Professional cost estimators with identical scopes of work—like they are in plans and specifications for public construction projects—commonly come within 2% to 5% of one another. So why do contentious claims have estimates two to five times one another? The primary reason is scope differences, meaning, what is actually wrong and what is the actual fix. Another reason, to a lesser degree, is dramatic differences in costs.
Some insurance professionals prefer free estimates from preferred contractors/vendors. Warren Buffett’s admonition reminds us to align incentives. If someone does something for free that costs them money, then they are accounting for the costs somewhere else. When costs are hidden, they are impossible to manage. Large claims often involve complex construction projects. To specify the correct scope of work, one or more SMEs are generally required. If the scope is not defined precisely, then the costs are likely to vary widely.

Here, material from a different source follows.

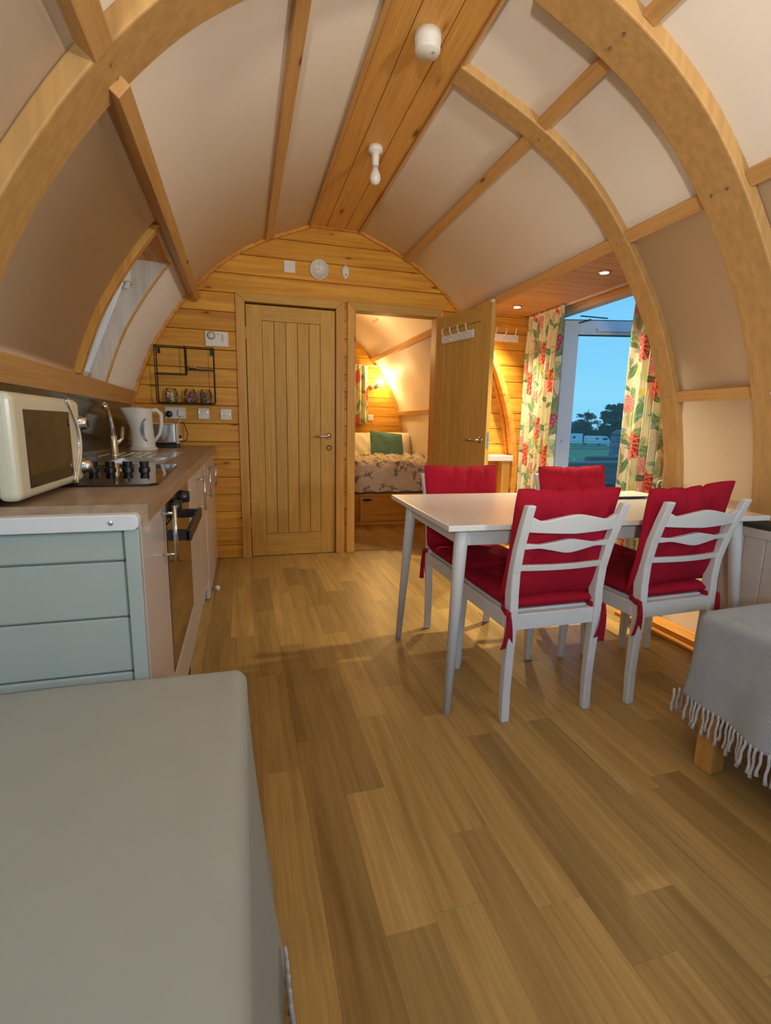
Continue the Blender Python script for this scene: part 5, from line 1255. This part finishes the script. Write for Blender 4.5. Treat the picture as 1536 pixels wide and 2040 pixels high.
def tree(name, label, x, y, h, crown, seed, n=1500, size=.32, group=None, lean=0, bran=6):
    z0 = gz(y) - .1; t = thing(name, label, 'tree', (x, y, z0), group); r_ = random.Random(seed)
    mb = MB(); mb.tube([(x, y, z0), (x + .1, y, z0 + h * .35), (x + lean, y, z0 + h * .7), (x + lean * 1.3, y, z0 + h * .95)], [h * .028, h * .022, h * .014, h * .006], 8)
    bl = []
    for k in range(bran):
        a = r_.random() * 6.28; hz = z0 + h * (.30 + .55 * k / bran); L_ = crown * (.25 + .75 * r_.random()) * math.sin(PI * (.18 + .74 * k / bran)); a = k * 2.4
        e = (x + lean * .8 + L_ * math.cos(a), y + L_ * math.sin(a), hz + L_ * .35); mb.tube([(x + lean * .7, y, hz), ((x + lean * .7 + e[0]) / 2, (y + e[1]) / 2, hz + L_ * .25), e], [h * .010, h * .007, h * .003], 6)
        bl.append((e, (crown * .30, crown * .30, crown * .17), 1 / bran)); bl.append((((x + e[0]) / 2, (y + e[1]) / 2, hz + L_ * .3), (crown * .3, crown * .3, crown * .18), .6 / bran))
    obj('trunk', mb, M_bark, t); fo = obj('foliage', leaf_cloud(n, bl, size, seed), M_leaf, t); fo['kind'] = 'stuff'; return t
tree('broadleaf_tree', 'tall dark broadleaf tree in the field beside the near curtain', 97.6, 113, 12.2, 4.6, 11, 4200, .34, bran=16)
tree('broadleaf_tree', 'thin open-branched tree left of the tall dark tree', 90.5, 116.5, 10.2, 3.4, 12, 900, .26, lean=.3, bran=12)
hl = [('hedge_tree', 'low dark hedgerow tree behind the caravans')]
for k in range(13):
    u = k / 12; x = 97 + 30 * u; y = 141 - 9 * u; hh = 5.8 + 2.2 * math.sin(k * 2.3) * .6 + (1.5 if k in (3, 4) else 0)
    z0 = gz(y) - .1; t = thing('hedge_tree', ['leftmost', 'second', 'third', 'fourth', 'fifth', 'sixth', 'seventh', 'eighth', 'ninth', 'tenth', 'eleventh', 'twelfth', 'rightmost'][k] + ' rounded hedgerow tree from the left behind the caravans', 'tree', (x, y, z0), 'hedgerow trees behind the caravans')
    obj('trunk', MB().tube([(x, y, z0), (x, y, z0 + hh * .6)], [.2, .1], 6), M_bark, t)
    fo = obj('foliage', leaf_cloud(1100, [((x, y, z0 + hh * .5), (2.4, 2.0, hh * .48), .6), ((x + .8, y, z0 + hh * .72), (1.6, 1.4, hh * .25), .4)], .34, 30 + k), M_leaf, t); fo['kind'] = 'stuff'
mb = MB(); P = []
for i in range(41):
    u = i / 40; x = 300 + 320 * u; y = 560 - 110 * u; hz = -6 + 9 * math.exp(-((u - .72) / .35) ** 2) + 3 * math.sin(u * 7) ** 2
    hz += 12.5 * max(0, 1 - abs((u - .285) / .052) ** 3) if abs(u - .285) < .052 else 0
    P.append([(x, y, -12), (x + 4, y + 6, hz * .6 - 1), (x + 14, y + 20, hz)])
mb.grid(P); mb.grid([[(p[2][0], p[2][1], p[2][2]), (p[2][0] + 60, p[2][1] + 90, -12)] for p in P])
tag(obj('hills', mb, M_hill, smooth=True), 'distant blue hills on the horizon', None, None, 'structure')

Professionals should have high expectations of one another, whether co-workers or when one is a vendor. To successfully manage the work of an SME on a property claim, the claims professional should define what good performance looks like, in writing, and make sure everyone agrees, then compare performance to that standard. The SME should make clients feel safe by executing a forensic investigation adhering to the fundamentals, including communicating correct, clear, concise, precise, and objective observations and opinions.